======== Source excerpt ========

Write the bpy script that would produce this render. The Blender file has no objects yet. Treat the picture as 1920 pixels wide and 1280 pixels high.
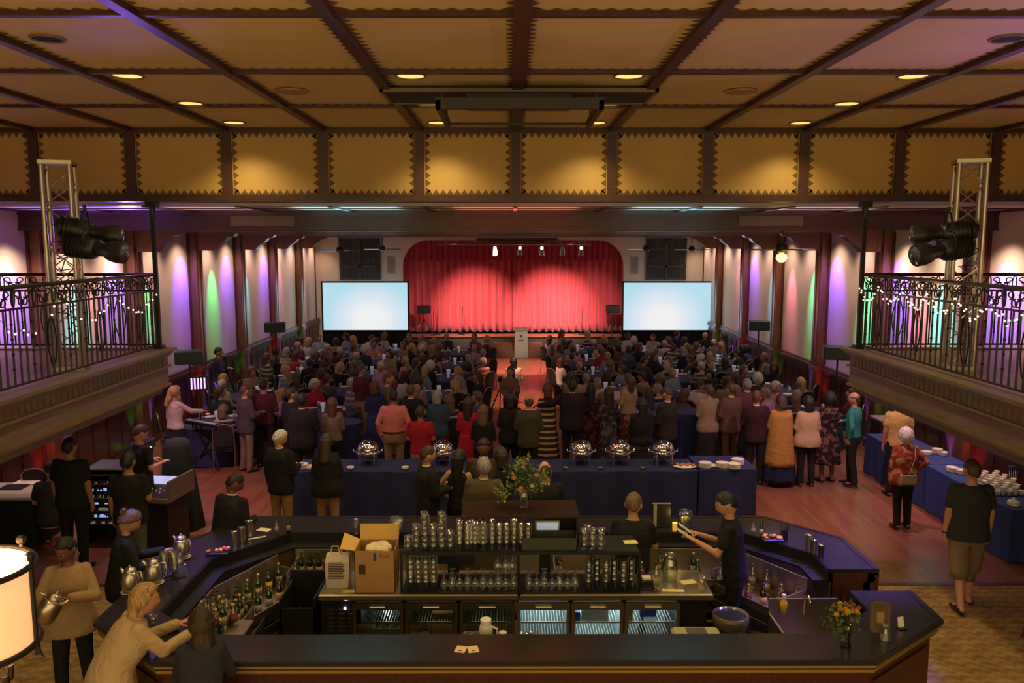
import bpy, bmesh, math, random
from mathutils import Vector, Matrix, Euler, noise
S = bpy.context.scene
COL = S.collection
random.seed(7)
PI = math.pi
R = math.radians

# ---------------------------------------------------------------- camera
CAM_Z = 4.45
FPX = 1493.0
PITCH = R(6.99)
cam_d = bpy.data.cameras.new('camera'); cam = bpy.data.objects.new('camera', cam_d); COL.objects.link(cam)
cam.location = (0, 0, CAM_Z); cam.rotation_euler = (R(90)-PITCH, 0, R(-0.19))
cam_d.sensor_width = 36; cam_d.lens = FPX/1920*36; cam_d.clip_end = 200
S.camera = cam
S.view_settings.view_transform = 'Standard'; S.view_settings.look = 'None'
S.view_settings.exposure = 0.0; S.view_settings.gamma = 1.0; S.view_settings.use_curve_mapping = False
cy = S.cycles
cy.max_bounces = 5; cy.diffuse_bounces = 3; cy.glossy_bounces = 3; cy.transmission_bounces = 4; cy.transparent_max_bounces = 14
cy.caustics_reflective = False; cy.caustics_refractive = False; cy.sample_clamp_indirect = 3.0; cy.sample_clamp_direct = 0
cy.use_denoising = True; cy.use_adaptive_sampling = True; cy.adaptive_threshold = 0.02
cy.blur_glossy = 0.5

# ---------------------------------------------------------------- world (warm ambient fill added through the open back of the room)
W = bpy.data.worlds.new('world'); S.world = W; W.use_nodes = True
W.node_tree.nodes['Background'].inputs[0].default_value = (1.0, 0.74, 0.36, 1)
W.node_tree.nodes['Background'].inputs[1].default_value = 1.4

def spot(loc, tgt, power, col, ang=60, blend=.6, rad=.06):
    d = bpy.data.lights.new('spot_light', 'SPOT'); d.energy = power; d.color = col
    d.spot_size = R(ang); d.spot_blend = blend; d.shadow_soft_size = rad
    o = bpy.data.objects.new('spot_light', d); COL.objects.link(o)
    o.location = loc; v = Vector(tgt)-Vector(loc); o.rotation_euler = v.to_track_quat('-Z', 'Y').to_euler()
    return o
def point(loc, power, col, rad=.1):
    d = bpy.data.lights.new('lamp_light', 'POINT'); d.energy = power; d.color = col; d.shadow_soft_size = rad
    o = bpy.data.objects.new('lamp_light', d); COL.objects.link(o); o.location = loc
    return o
def area(loc, tgt, power, col, sx, sy=None):
    d = bpy.data.lights.new('area_light', 'AREA'); d.energy = power; d.color = col; d.size = sx
    if sy: d.shape = 'RECTANGLE'; d.size_y = sy
    o = bpy.data.objects.new('area_light', d); COL.objects.link(o)
    o.location = loc; v = Vector(tgt)-Vector(loc); o.rotation_euler = v.to_track_quat('-Z', 'Y').to_euler()
    return o

# ---- layout numbers
HW = 8.1            # side walls at x = +-HW
BEAM_Y = 11.25; CEIL = 6.03; BEAM_B = 5.06
BAL_Z = 2.95; BAL_X = 4.97
FAR_Y = 33.5
COLS_Y = [7.0, 10.35, 13.7, 17.05, 20.4, 23.75, 27.1, 30.45]
WARM = (1.0, .60, .22)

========

**What to work on**.
Begin at the first line of the data above and repeat each line exactly, stopping after the line containing "R = math.radians". Omit the pictures.

**The solution**.
Write the bpy script that would produce this render. The Blender file has no objects yet. Treat the picture as 1920 pixels wide and 1280 pixels high.
import bpy, bmesh, math, random
from mathutils import Vector, Matrix, Euler, noise
S = bpy.context.scene
COL = S.collection
random.seed(7)
PI = math.pi
R = math.radians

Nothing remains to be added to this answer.